*Request*:
Using the listing below, select the lines with the word "follow" and copy them.

== Dataset excerpts

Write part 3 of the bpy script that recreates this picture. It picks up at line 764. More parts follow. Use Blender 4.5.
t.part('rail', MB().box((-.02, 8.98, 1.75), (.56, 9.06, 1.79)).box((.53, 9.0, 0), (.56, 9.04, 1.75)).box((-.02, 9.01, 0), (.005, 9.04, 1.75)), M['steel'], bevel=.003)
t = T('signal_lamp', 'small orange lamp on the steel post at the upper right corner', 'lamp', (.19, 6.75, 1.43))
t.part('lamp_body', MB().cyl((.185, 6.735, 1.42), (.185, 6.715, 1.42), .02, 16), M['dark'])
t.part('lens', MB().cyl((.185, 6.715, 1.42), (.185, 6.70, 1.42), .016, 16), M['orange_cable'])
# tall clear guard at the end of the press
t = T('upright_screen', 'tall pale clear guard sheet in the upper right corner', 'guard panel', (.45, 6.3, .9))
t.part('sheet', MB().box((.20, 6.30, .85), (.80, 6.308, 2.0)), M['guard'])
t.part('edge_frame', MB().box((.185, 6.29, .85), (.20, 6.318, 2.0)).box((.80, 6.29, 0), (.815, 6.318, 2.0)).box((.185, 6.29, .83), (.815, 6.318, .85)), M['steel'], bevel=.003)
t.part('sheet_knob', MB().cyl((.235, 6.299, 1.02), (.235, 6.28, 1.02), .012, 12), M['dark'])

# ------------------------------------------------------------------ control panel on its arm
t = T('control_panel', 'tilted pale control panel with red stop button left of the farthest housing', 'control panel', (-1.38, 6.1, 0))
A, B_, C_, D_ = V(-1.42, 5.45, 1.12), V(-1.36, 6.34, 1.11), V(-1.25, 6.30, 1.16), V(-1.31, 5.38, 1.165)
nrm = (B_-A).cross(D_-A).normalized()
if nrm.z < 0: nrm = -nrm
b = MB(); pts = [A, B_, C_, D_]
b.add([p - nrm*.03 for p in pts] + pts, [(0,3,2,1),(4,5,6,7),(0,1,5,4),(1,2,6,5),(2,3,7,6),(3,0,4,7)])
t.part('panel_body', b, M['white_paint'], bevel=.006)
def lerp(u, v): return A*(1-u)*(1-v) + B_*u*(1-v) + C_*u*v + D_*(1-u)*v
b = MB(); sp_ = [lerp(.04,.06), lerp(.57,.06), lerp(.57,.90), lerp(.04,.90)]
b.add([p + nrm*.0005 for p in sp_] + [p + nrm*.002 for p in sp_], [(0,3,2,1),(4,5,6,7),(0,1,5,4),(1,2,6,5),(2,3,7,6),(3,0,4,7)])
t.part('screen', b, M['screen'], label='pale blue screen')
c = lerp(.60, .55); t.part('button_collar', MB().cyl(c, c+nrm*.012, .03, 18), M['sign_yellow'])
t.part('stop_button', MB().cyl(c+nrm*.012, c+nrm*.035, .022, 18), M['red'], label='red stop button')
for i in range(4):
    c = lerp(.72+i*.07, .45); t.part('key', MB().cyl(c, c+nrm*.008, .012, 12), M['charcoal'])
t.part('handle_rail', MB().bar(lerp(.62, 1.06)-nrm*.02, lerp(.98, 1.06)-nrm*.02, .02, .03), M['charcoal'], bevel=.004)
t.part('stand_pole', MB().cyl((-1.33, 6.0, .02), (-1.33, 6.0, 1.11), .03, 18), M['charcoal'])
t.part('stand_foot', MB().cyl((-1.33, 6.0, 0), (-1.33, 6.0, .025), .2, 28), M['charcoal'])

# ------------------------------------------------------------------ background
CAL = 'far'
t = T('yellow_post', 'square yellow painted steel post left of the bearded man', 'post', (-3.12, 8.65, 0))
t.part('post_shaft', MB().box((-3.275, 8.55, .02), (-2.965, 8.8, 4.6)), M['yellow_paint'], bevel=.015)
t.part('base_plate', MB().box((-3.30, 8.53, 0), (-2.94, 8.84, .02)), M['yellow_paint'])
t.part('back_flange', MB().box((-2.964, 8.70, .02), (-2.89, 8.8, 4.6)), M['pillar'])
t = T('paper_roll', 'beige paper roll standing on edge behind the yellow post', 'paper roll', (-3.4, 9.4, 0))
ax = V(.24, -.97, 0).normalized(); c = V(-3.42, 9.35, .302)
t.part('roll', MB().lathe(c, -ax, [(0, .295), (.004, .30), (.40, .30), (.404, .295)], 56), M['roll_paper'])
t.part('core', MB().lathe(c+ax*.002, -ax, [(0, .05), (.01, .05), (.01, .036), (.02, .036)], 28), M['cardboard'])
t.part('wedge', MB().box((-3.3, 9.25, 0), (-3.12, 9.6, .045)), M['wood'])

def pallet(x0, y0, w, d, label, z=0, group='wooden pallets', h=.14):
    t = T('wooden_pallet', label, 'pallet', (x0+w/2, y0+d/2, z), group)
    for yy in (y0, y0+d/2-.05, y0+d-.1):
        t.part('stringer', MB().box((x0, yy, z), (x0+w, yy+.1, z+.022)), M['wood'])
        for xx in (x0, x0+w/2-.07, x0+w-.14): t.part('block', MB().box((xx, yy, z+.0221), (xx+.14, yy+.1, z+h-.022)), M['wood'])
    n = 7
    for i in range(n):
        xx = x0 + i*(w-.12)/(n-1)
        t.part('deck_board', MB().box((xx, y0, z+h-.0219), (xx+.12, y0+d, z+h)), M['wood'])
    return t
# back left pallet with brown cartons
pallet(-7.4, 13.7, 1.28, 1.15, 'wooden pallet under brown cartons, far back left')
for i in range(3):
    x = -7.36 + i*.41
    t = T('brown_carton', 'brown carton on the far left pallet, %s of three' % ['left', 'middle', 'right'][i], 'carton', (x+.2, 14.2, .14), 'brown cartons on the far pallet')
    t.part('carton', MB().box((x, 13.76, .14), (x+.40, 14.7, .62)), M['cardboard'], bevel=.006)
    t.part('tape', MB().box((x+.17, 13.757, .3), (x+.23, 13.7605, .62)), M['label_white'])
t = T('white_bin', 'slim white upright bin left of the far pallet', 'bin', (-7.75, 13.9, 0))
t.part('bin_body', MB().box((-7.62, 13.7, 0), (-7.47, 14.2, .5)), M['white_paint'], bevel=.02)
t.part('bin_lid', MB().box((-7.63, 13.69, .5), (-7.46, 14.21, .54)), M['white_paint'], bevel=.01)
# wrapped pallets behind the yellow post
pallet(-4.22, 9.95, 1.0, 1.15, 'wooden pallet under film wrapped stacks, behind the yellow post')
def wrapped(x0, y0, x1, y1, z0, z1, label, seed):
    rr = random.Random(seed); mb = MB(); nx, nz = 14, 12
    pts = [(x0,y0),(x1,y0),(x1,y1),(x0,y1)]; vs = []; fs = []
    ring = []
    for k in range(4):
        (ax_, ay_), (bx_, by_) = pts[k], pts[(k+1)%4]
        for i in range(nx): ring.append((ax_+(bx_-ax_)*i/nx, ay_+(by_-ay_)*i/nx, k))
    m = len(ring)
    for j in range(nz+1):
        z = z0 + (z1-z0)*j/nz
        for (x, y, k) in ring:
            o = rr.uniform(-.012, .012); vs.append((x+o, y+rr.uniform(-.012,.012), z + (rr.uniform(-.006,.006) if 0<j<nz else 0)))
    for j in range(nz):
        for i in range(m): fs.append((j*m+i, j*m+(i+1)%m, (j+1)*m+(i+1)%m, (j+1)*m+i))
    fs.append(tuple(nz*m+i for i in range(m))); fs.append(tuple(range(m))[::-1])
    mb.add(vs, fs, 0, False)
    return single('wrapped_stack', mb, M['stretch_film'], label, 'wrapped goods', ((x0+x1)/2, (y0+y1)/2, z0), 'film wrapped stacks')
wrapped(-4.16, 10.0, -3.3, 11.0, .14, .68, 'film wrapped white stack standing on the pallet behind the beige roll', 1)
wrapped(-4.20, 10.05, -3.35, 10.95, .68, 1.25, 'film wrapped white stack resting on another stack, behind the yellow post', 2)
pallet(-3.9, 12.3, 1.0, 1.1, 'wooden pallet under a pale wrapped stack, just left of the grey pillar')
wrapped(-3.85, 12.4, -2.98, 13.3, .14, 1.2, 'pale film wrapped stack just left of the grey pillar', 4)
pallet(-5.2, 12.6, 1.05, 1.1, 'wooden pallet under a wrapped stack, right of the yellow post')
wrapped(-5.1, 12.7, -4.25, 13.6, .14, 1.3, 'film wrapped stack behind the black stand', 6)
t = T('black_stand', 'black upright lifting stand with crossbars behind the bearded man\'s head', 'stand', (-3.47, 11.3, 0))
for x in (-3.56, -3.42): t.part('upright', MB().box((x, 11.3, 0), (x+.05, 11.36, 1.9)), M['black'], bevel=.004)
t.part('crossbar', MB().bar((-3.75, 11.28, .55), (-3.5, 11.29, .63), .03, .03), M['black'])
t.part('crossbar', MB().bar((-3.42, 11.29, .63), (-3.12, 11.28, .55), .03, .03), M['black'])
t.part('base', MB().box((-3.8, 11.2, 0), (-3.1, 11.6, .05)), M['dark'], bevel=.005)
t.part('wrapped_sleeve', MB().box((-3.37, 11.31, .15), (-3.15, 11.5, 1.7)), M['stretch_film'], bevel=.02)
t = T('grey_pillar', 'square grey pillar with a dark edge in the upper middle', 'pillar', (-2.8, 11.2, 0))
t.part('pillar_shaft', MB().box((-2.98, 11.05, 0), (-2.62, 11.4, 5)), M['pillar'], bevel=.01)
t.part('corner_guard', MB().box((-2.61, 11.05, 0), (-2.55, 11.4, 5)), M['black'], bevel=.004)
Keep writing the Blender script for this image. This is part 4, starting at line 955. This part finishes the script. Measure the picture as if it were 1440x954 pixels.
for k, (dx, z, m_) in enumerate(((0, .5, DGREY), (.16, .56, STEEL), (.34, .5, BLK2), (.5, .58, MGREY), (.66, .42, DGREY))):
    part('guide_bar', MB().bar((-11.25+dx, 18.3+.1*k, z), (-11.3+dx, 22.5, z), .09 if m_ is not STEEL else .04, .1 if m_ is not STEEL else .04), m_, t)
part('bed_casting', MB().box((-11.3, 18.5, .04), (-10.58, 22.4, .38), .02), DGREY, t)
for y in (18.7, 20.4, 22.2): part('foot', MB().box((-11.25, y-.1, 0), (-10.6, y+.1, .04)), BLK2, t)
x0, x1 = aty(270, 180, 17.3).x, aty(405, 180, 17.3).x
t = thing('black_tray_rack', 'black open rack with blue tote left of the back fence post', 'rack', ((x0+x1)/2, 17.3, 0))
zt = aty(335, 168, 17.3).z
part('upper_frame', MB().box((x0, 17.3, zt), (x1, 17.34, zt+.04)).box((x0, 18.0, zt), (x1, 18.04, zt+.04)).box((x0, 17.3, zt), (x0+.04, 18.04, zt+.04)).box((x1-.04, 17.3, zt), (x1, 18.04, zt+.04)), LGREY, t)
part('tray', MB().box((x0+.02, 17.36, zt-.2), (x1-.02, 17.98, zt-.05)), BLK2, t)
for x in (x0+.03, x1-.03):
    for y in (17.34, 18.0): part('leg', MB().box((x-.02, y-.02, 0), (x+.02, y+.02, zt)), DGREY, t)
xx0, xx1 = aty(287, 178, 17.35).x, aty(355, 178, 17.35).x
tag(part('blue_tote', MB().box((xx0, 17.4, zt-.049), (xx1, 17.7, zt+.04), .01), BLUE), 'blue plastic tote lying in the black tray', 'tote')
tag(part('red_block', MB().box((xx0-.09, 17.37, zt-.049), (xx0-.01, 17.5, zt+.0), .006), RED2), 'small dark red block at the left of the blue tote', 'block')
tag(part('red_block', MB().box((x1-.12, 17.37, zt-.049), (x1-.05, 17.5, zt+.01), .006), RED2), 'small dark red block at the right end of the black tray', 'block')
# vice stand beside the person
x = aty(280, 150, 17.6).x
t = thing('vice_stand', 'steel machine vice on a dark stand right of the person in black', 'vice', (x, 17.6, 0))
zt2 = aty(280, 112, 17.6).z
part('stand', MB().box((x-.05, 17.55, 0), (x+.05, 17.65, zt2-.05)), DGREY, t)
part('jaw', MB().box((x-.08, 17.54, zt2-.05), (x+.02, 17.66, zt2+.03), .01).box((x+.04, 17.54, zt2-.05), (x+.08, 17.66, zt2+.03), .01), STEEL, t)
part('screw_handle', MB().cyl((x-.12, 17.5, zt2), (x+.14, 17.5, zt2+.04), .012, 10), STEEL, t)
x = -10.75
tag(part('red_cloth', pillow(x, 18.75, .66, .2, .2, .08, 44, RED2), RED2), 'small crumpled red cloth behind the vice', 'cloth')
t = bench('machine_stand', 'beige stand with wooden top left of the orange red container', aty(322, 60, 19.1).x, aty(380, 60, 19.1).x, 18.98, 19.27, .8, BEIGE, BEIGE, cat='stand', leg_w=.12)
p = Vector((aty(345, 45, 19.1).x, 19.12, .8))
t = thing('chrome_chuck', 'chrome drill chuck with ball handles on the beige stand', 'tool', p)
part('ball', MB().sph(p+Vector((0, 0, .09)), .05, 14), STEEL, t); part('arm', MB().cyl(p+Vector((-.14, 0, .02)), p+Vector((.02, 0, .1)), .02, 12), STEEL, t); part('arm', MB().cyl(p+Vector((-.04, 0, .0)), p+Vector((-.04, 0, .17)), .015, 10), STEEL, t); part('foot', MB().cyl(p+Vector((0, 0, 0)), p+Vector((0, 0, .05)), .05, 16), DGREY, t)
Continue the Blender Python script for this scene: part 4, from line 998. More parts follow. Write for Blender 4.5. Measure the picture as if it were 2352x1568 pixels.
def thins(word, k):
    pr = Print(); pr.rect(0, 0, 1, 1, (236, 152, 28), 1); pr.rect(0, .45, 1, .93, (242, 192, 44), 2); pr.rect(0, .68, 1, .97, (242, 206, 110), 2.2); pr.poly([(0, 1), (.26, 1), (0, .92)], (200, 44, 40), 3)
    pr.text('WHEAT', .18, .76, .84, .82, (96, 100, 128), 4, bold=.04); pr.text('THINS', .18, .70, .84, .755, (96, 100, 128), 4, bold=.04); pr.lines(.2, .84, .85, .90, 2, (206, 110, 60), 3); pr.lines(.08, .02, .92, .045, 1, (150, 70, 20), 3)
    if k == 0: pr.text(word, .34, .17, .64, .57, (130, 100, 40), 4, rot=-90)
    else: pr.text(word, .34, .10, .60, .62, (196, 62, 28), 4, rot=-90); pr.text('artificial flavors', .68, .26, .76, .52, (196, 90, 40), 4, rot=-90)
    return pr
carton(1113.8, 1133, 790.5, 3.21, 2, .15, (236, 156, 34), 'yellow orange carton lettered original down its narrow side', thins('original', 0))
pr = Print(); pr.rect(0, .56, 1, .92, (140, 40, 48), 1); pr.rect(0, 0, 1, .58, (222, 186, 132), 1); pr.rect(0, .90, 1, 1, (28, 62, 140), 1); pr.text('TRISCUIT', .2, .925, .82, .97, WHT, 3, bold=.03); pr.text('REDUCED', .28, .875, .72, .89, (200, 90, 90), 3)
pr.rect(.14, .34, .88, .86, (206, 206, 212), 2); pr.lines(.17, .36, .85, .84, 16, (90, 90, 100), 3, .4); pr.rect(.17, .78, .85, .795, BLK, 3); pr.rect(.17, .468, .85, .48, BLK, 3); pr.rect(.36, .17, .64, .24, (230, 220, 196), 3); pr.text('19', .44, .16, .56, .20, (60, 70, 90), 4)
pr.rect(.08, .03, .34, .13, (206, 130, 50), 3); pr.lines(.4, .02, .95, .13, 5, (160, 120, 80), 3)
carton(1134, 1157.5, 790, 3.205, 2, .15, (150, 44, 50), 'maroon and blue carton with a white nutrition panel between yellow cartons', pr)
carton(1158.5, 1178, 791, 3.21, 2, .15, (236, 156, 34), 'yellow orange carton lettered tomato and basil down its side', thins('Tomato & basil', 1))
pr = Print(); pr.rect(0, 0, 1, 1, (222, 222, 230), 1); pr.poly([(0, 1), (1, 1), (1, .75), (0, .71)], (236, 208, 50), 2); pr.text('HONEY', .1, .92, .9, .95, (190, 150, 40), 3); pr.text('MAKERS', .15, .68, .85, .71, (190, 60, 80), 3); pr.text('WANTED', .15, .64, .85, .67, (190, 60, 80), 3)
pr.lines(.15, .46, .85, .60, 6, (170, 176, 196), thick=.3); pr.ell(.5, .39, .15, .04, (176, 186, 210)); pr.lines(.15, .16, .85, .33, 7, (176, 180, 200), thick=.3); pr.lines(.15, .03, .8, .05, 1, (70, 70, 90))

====

*Exercise solution*:
Write part 3 of the bpy script that recreates this picture. It picks up at line 764. More parts follow. Use Blender 4.5.
Continue the Blender Python script for this scene: part 4, from line 998. More parts follow. Write for Blender 4.5. Measure the picture as if it were 2352x1568 pixels.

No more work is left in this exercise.